In February of this year, we launched an internship program called the SPARKing Change Leadership program wherein we hired 10 interns to join the SPARK team on a 10-month immersive learning and growing endeavor where they have a chance to explore their innate resilience and uncover their deepest potential. They are learning about their SPARK- the space in each of us that houses our resilience, well-being, potential and love. The space in which our creativity, innovation, solutions to problems, ideas, common sense, intuition, connection, and compassion comes from. The space that is always available to us, regardless of the happenings in our outside world. Throughout the program, our interns have a variety of opportunities to share what they are learning- in their own words, through their own unique insights.
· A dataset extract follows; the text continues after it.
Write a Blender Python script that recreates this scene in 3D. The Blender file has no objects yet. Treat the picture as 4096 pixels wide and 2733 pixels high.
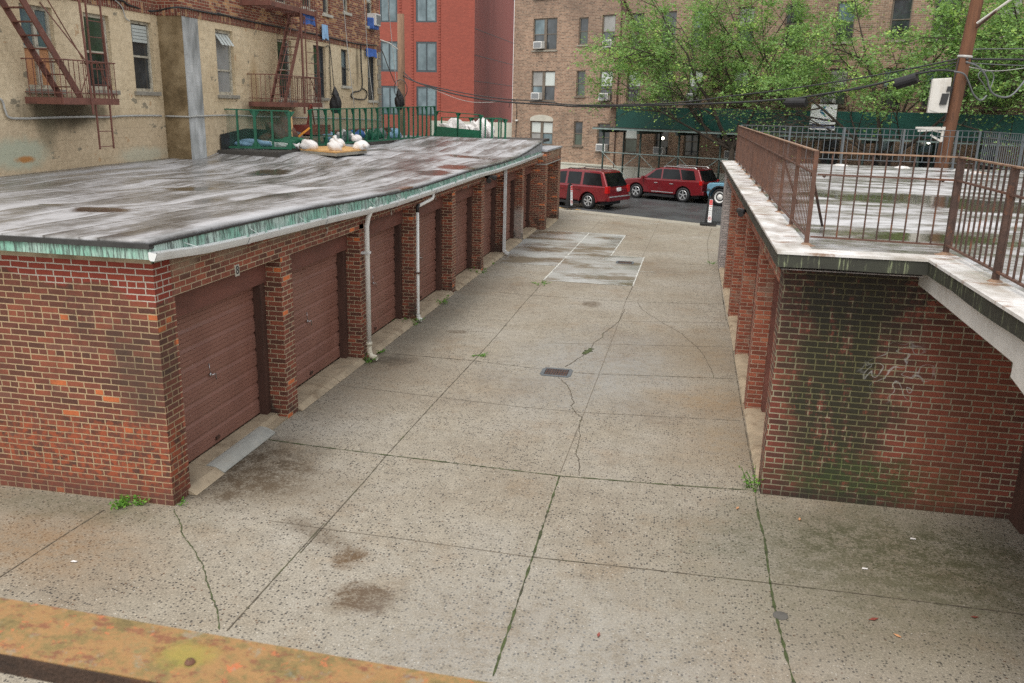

This week, Emily Johnson shares her experience with anxiety and how she sees it through a whole new perspective. Her words are beautifully written and a great reminder that we are always okay, even when experiencing anxiety, we aren’t broken and our SPARK is always there.
Please enjoy.
Understanding My Anxiety – I don’t have to fix anything because I’m not broken.
Ordering dinner at a restaurant. Asking the receptionist at your doctor’s office for Wi-Fi. Answering a question in school. Making an appointment on the phone. Some of the most mundane acts that I thought people just breezed through so I thought it was so unfair that I couldn’t. I would try my best to avoid everything that made me uncomfortable and when I couldn’t it felt like I was putting myself in a life or death position. For the most part I would just get nauseous and feel shaky but when it came to things I really loved I would have a full blown panic attack. The people close to me that knew about my anxiety would always tell me one of two things, either “get out of your comfort zone and you will stop experiencing anxiety” or my least favorite “you can’t stop being friends with me because who will make phone calls for you.” I held these statements to be true but surprisingly it didn’t help, all it did was just make me feel like I had to hide my anxiety.
One of the first lessons I learned at SPARK was the perfect introduction for me because it finally allowed me to understand why I was so anxious all the time. I never really stopped to wonder why I would get a panic attack thinking about auditioning for the school play and instead settling with being in the ensemble. I just thought I was broken and that was the most miserable feeling in the world to me. “Why can’t I be normal” would repeat in my head every day. Then I got to practice teaching an activity where you write down something that you really want to accomplish and all of the things holding you back. I wrote about auditioning for the school play and after some reflection realized what was holding me back were what ifs, “what if people laugh at me,” “what if I think I’m good but I actually suck.” The last part of the activity which is my favorite part, is I got to write all of the amazing things that would happen if I auditioned anyway. I finally realized that I no longer needed to keep people around just because they would make the phone calls for me, I could do it myself. Of course I’m always going to think “what if they judge me, laugh at me, and hang up on me, but I know now that’s a what if. If I do make the phone call then I accomplish the goal of getting an appointment scheduled. So I guess the other statement people would always tell me about getting out of my comfort zone was true, right?
Wrong, and it was just a month ago when I realized that I didn’t need to get out of my comfort zone to be okay. I along with the other interns at SPARK were shown a video about a woman talking about her experience with panic attacks and anxiety whenever she would get too far away from her house. She thought getting out of her comfort zone enough times would allow her to be okay but she realized that even if she stayed in her comfort zone she would still be okay. The thing is back in high school when I stayed in my comfort zone I was okay, I still loved my life and had fun in high school despite not being the lead. Those two statements that people told me all of my life were wrong. Yes I do get out of my comfort zone sometimes but other times I let others make that phone call for me but I’m okay. Anxiety doesn’t just go away, there are going to be times when my anxiety is going to be high but I know how to help myself get in the right headspace. Even though I have anxiety I also have something else now. The knowledge to not think I’m broken anymore, not because I was “fixed” but because I was enlightened.